Wednesday, 17 April 2013

Anansi Boys by Neil Gaiman

Fat Charlie Nancy is not actually fat. He was fat once but he is definitely not fat now. No, right now Fat Charlie Nancy is angry, confused and more than a little scared right now his life is spinning out of control, and it is all his dads fault.

If his rotter of an estranged father hadn't dropped dead at a karaoke night, Charlie would still be blissfully unaware that his dad was Anansi the spider god. He would have no idea that he has a brother called Spider, who is also a god. And there would be no chance that said brother would be trying to take over his life, flat and fiancee
, or, to make matters worse, be doing a much better job of it than him. Desperate to reclaim his life, Charlie enlists the help of four more-than-slightly eccentric old ladies and their unique brand of voodoo and between them they unleash a bitter and twisted force to get rid of Spider. But as darkness descends and badness begins is Fat Charlie Nancy going to get his life back in one piece or is he about to enter a whole netherworld of pain?
Goodreads description

I have been a fan of Neil Gaiman's writing ever since I found Neverwhere on a bookshelf in a flat I was staying in for a city break. Instead of visiting the sights I spent a whole day in the nearest cafe reading the book. I just loved the dark edge to his writing. American Gods followed, which was even darker and which I enjoyed even more. I also enjoyed Good Omens, the book that Neil Gaiman wrote with Terry Pratchett.

Gaiman's books to my mind stand on the fantasy edge of magic realism. In American Gods the settlers to the New World brought with them the gods of their homelands. These gods exist unrecognised alongside mortals but they retain much of their power. Anansi Boys picks up on this theme, but focuses on one god - Anansi, the trickster spider god brought from Africa to America and the Caribbean. Fat Charlie Nancy is a typical Gaiman central character - an ordinary sort of guy who discovers that he has hidden reserves and talents. There is nothing groundbreaking in this book therefore; Gaiman is following a successful formula. 

The main difference is the tone. Gone is the darkness of his earlier works and instead the treatment is often humourous and the characters are more predictable, even on occasion somewhat two-dimensional. That is not to say that I didn't enjoy reading this book - I did. It was just a less demanding and inspiring read and whereas I still have memories of scenes in Neverwhere and American Gods (even though I haven't read them for years) I know it won't be the same with this book. 

This a great book to take on holiday. Preferably take it on holiday to a small Caribbean island, such as the one on which the book ends. This is a mellow story suited to the Caribbean god, which slips down like a cocktail. There are some great lines to have you chuckling over your drink: It was not that he was feckless, more that he had simply not been around the day they handed out feck.  

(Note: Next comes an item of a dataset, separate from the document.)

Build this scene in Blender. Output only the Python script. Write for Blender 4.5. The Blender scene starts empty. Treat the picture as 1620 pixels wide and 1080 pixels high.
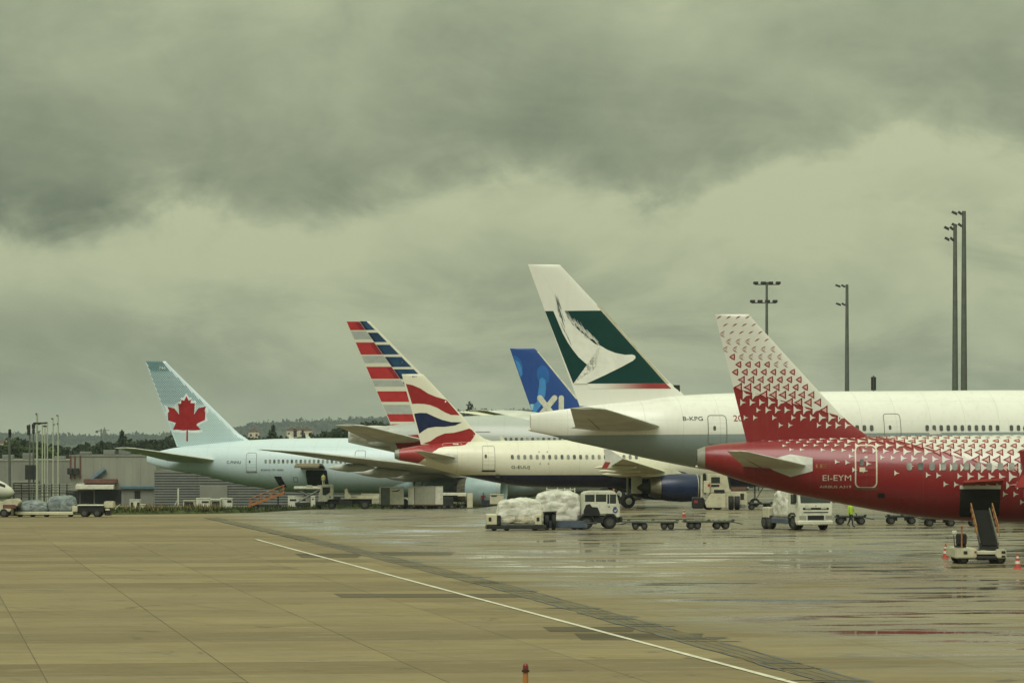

The book is less about the interaction between the gods and men, as was the case with American Gods, as it is about storytelling and the power of song. Anansi's power lies in his ability to tell stories and this is transferred to his son.

Stories are like spiders, with all they long legs, and stories are like spiderwebs, which man gets himself all tangled up in but which look so pretty when you see them under a leaf in the morning dew, and in the elegant way that they connect to one another, each to each.

What’s that? You want to know if Anansi looked like a spider? Sure he did, except when he looked like a man.

No, he never changed his shape. It’s just a matter of how you tell the story. That’s all.